В двух веках. Жизненный отчет российского государственного и политического деятеля, члена Второй Государственной думы (Гессен) - страница 235

Один из этих актов – самый важный – манифест государя об отречении, беспризорно лежал тут же на подоконнике. Клячко добыл его, чтобы сфотографировать для газет, а фотограф, исполнив заказ, беззаботно положил оригинал на окно. Если такой бесценный уникум все же не исчез, никто из шмыгавших в невероятной толчее любопытных не унес его с собой, то лишь потому, что ничто не в состоянии было отвлечь внимание, вперившееся в жгучий вопрос, что же будет завтра и станет ли все по своим местам?

Один из сотрудников вызвался проводить нас к Временному правительству, и, крепко держась друг за дружку, мы снова стали пробираться. Встретили Милюкова, который был совсем без голоса, от непрерывного говорения на холодном ветру, дальше натолкнулись на потного растерянного Коновалова, с испуганно остановившимися глазами и трясущейся нижней губой. На ходу он что-то пробормотал в ответ, чего понять нельзя было сквозь тяжелое, как у запаленной лошади, дыхание… Стыдно стало, что вздумалось сюда приехать, здесь искать ответа и разъяснения. Вот Клячко сразу нашелся в новой обстановке: палку взял и стал капралом. Мои спутники испытывали, по-видимому, такие же ощущения, и, не сговариваясь, мы потянулись к выходу, предвкушая удовольствие оторваться от этого человеческого теста и очутиться в автомобиле.

Тем сильнее было разочарование, когда после самых тщательных розысков Бонди оказалось, что машина исчезла вместе с шофером и мрачным цербером.
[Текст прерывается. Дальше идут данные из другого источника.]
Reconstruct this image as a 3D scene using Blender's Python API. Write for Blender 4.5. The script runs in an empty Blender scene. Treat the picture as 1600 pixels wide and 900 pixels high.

К реквизициям война уже приучила, и Проппер даже бровью не повел, но беспомощно стоял на коротеньких ножках, не решаясь двинуться пешком в далекий путь на Английскую набережную. Бонди сочувствовал тяжелому положению шефа и бегал по двору в надежде на счастливую случайность. Издалека он стал громко звать нас и махать руками, я схватил Проппера под руку и увлек его к великолепному, уже заведенному лимузину, в котором восседали два элегантных офицера, сдавшихся на мольбы Бонди захватить нас. Они направлялись в Военное собрание на углу Кирочной и Литейного и дальше везти не соглашались. «В другое время охотно, запомните наш номер. Но сейчас нам только справиться и мчаться обратно в Думу». Ободренный частичным успехом Бонди и тут пустился на розыски и нашел грузовик, отправлявшийся по дрова на Марсово поле, и солдат-шофер, рядом с которым сидели женщина и другой солдат, согласился захватить нас. Проппер по-турецки уселся, спиной опираясь на шоферское сиденье, мы с Бонди встали по обе стороны на подножки (эта поза тоже была символом преданности новому порядку), и грузовик двинулся по Литейному. Но на всегда бойком углу Симеоновской путь преградила шумная толпа, стеной сомкнувшаяся вокруг нас. Из толпы раздался вопрос, где военный министр. Я поднял закоченевшую руку, чтобы показать направление на Военное собрание, но кто-то понял, что я указываю на Проппера, полумертвого от неудобного сидения и тряски, из уст в уста пробежал шепот «военный министр», и толпа молча расступилась, а вслед нам даже раздались крики «ура». На Марсовом поле Бонди стал горячо убеждать шофера везти нас дальше, обещал золотые горы, но у меня так застыли руки, что держаться больше я не мог, вынужден был соскочить с грузовика, и, совершенно разбитый, среди перемежающихся выстрелами криков, с трудом передвигая окоченевшие ноги, пешком добрался домой.